I know that $\log_e b$ is transcendental for some algebraic $b$.
Is there any results about the irrationality/transcedence of numbers of the form $\log_a b$ where $a$ is integer and $b$ is integer/rational/algebraic etc.
Or anything close to this.
Edit: If we choose an even $a$ and an odd $b$ we need to show that exists integers $p,q$ such that $a^p=b^q$ which is not possible, the same with both even numbers. And odd numbers eg. $\log_3 5 = p/q \implies 3^p = 5^q$ and we need to show that there is no integers $p,q$ that satifies this equality.
From this post we can apply the same argument to show that $\log$ of even base and odd argument (and vice-versa) are transcedental.
As I mentioned in my comment, you have enough information in the edits you've made to answer this.
Specifically, for integers $a,b \geq 2,$ the assumption that $\log_ab$ is rational implies there are positive integers $p,q$ such that $a^p = b^q,$ so the prime factorizations of $a$ and $b$ must have the same primes, e.g. $$ a = p_1^{k_1} p_2^{k_2}\cdots p_n^{k_n} \\ b = p_1^{m_1} p_2^{m_2} \cdots p_n^{m_n}$$ where $k_i, m_i > 0$ for all $i$ and also $$\frac{m_1}{k_1} = \frac{m_2}{k_2} = \cdots = \frac{m_n}{k_n}$$ which provides a test for whether $\log_ab$ is rational or irrational.

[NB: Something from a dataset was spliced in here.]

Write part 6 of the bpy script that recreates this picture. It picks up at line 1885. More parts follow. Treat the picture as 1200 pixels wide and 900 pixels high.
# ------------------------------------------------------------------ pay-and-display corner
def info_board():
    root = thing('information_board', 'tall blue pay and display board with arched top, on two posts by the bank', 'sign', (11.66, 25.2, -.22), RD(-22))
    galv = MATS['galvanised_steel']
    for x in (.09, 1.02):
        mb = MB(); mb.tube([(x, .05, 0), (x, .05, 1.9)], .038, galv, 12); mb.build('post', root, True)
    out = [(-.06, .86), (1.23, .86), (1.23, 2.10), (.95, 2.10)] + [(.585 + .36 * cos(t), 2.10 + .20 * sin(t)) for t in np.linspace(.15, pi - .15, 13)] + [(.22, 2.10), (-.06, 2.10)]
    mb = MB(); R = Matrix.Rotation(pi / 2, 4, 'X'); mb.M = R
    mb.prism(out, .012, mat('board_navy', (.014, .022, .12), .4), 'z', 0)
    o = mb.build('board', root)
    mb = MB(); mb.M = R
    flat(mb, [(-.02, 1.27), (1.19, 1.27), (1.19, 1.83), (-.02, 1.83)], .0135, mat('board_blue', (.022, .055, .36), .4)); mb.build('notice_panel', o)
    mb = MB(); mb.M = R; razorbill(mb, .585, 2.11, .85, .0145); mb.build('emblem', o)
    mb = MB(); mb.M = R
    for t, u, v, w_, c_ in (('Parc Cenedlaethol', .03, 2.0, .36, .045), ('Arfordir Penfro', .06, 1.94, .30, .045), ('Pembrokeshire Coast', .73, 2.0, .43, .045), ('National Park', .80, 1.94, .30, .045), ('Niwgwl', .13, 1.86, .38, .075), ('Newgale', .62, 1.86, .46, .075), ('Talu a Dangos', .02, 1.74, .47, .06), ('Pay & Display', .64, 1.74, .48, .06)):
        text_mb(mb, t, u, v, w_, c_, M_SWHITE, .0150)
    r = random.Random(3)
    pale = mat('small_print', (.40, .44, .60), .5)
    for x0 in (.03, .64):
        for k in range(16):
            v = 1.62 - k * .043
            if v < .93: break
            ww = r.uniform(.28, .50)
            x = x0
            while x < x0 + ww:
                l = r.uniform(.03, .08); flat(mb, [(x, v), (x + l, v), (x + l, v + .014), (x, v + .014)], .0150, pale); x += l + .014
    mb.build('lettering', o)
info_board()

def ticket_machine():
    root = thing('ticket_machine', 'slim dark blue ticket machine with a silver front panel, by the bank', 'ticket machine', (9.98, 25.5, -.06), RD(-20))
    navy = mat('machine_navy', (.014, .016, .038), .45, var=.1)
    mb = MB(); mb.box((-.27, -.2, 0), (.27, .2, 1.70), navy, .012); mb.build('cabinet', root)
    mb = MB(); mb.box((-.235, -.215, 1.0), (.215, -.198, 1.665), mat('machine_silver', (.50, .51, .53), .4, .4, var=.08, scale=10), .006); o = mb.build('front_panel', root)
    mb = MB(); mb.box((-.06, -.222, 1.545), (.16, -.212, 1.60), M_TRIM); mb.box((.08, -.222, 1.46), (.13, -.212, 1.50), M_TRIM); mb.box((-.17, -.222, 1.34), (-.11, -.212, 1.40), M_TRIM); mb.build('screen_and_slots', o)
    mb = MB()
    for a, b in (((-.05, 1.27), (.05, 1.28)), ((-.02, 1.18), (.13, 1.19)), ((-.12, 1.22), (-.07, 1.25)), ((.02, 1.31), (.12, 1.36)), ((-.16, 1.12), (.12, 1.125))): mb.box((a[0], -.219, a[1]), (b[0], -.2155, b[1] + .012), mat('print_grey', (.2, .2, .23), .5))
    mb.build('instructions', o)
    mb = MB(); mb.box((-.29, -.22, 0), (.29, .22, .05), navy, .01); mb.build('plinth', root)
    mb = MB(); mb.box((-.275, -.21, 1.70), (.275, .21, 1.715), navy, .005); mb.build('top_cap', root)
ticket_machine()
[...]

If it fails this test, then $\log_ab$ is necessarily irrational and then [by Gelfond-Schneider] it must be transcendental.
[As a sidenote: Note that your comment about $a$ being even and $b > 1$ odd (or vice versa) is just an example in which $2$ appears in the prime factorization of one of the numbers and not the other, so it fails in the first step]
Similarly, if we keep $a \geq 2$ an integer and let $b$ be an algebraic number which is not $a^r$ for any rational number (of which there are many), then $\log_ab$ is once again irrational and therefore transcendental by Gelfond-Schneider.